**TASK**
Below are records; work out how many of their lines contain "Python" and give only that number.

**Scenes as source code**
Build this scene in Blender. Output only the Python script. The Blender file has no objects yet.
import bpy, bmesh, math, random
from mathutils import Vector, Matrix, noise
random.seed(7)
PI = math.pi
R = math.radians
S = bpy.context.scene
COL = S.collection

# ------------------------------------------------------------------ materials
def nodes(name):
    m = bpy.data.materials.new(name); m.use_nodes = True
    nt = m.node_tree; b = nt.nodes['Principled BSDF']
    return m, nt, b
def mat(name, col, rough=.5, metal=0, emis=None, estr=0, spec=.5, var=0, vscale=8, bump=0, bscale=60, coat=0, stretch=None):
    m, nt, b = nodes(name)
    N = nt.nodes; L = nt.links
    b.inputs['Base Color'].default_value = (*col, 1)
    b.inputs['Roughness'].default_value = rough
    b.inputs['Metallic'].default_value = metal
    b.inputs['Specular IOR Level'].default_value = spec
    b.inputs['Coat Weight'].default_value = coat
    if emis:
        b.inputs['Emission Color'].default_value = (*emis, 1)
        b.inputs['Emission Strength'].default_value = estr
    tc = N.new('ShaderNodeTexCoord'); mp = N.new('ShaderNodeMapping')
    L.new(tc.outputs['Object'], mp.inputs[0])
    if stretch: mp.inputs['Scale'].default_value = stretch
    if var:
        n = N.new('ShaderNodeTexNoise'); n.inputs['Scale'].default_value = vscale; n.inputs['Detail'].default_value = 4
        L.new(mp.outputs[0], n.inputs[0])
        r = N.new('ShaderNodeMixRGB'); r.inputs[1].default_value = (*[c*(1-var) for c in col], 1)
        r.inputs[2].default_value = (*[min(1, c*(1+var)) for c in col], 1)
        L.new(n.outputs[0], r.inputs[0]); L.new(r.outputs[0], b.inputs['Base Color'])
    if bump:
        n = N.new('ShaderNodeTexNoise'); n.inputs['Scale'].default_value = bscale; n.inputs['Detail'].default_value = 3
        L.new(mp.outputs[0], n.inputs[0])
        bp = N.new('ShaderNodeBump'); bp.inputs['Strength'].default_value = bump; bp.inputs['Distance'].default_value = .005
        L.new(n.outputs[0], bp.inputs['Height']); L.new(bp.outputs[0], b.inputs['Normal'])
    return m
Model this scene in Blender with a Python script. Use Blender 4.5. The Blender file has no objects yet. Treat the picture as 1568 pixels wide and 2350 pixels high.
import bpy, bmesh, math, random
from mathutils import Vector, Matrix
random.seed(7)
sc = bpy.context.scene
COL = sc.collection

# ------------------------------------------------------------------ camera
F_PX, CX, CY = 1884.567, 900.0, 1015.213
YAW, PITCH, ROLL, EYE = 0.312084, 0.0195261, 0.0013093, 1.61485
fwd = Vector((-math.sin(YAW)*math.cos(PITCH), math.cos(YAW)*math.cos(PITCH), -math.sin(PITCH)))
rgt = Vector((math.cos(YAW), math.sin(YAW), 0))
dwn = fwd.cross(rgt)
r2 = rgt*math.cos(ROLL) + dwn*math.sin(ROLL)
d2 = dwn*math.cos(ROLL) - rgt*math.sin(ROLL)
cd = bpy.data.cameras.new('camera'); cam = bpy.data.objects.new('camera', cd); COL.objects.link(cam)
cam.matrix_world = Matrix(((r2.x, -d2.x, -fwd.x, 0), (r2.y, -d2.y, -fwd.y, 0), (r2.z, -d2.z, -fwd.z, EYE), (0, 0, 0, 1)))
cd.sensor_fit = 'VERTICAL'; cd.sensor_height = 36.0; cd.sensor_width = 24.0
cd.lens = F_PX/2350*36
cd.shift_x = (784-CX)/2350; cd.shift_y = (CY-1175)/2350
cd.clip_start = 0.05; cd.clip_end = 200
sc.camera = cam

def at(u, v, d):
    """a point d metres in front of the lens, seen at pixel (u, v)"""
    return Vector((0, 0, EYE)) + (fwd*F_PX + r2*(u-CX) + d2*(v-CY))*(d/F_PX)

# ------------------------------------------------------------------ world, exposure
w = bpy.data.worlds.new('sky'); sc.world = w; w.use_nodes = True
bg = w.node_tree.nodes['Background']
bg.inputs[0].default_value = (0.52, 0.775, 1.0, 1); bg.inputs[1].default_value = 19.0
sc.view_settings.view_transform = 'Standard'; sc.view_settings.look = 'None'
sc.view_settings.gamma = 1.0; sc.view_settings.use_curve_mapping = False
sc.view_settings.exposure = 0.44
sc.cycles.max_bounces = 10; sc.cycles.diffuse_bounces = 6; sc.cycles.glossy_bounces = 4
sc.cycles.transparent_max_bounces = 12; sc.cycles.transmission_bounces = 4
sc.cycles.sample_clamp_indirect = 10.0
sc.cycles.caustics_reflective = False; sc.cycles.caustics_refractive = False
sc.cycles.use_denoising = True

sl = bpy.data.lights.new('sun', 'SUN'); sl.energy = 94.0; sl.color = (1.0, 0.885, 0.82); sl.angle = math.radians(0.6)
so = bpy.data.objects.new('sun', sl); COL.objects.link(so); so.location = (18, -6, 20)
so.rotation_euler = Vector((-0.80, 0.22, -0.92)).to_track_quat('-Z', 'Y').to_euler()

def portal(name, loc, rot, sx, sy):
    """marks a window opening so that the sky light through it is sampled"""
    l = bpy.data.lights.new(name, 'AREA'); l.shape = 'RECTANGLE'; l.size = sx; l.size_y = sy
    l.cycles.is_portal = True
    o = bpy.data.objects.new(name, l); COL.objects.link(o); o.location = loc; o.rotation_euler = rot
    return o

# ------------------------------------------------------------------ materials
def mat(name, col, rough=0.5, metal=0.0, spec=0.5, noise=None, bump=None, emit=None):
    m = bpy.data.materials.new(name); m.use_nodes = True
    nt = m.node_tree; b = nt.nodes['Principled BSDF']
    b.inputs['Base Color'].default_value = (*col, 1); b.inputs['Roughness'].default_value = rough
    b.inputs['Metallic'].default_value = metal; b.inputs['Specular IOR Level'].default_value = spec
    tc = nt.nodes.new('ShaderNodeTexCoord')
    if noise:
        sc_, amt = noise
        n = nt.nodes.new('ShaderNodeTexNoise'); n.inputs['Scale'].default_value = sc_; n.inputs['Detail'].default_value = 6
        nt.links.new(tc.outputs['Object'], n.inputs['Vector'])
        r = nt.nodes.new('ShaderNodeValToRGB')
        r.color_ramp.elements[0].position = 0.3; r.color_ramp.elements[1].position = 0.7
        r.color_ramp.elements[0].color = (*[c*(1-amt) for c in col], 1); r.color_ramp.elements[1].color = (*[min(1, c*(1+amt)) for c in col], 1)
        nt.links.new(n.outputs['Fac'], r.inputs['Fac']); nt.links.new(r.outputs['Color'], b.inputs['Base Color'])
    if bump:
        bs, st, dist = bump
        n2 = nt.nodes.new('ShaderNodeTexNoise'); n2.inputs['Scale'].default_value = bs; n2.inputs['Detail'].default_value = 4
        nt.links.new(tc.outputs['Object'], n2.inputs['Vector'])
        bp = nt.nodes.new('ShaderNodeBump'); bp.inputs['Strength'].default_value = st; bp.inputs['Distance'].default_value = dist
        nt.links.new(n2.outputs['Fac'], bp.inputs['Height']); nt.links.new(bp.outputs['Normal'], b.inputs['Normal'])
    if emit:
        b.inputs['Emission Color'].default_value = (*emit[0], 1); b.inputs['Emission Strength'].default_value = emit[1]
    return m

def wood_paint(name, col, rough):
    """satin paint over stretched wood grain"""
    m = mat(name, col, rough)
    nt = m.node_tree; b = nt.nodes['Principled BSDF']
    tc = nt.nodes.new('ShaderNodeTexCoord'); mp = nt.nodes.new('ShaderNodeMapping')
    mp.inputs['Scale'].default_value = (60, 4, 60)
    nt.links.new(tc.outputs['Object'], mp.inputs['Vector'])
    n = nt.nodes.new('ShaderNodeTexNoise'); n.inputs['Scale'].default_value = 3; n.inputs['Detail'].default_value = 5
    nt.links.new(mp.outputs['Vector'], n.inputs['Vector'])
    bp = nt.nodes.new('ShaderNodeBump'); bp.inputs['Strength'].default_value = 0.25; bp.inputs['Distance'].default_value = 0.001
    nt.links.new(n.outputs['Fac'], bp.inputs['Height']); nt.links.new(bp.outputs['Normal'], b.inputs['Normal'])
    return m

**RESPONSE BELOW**
2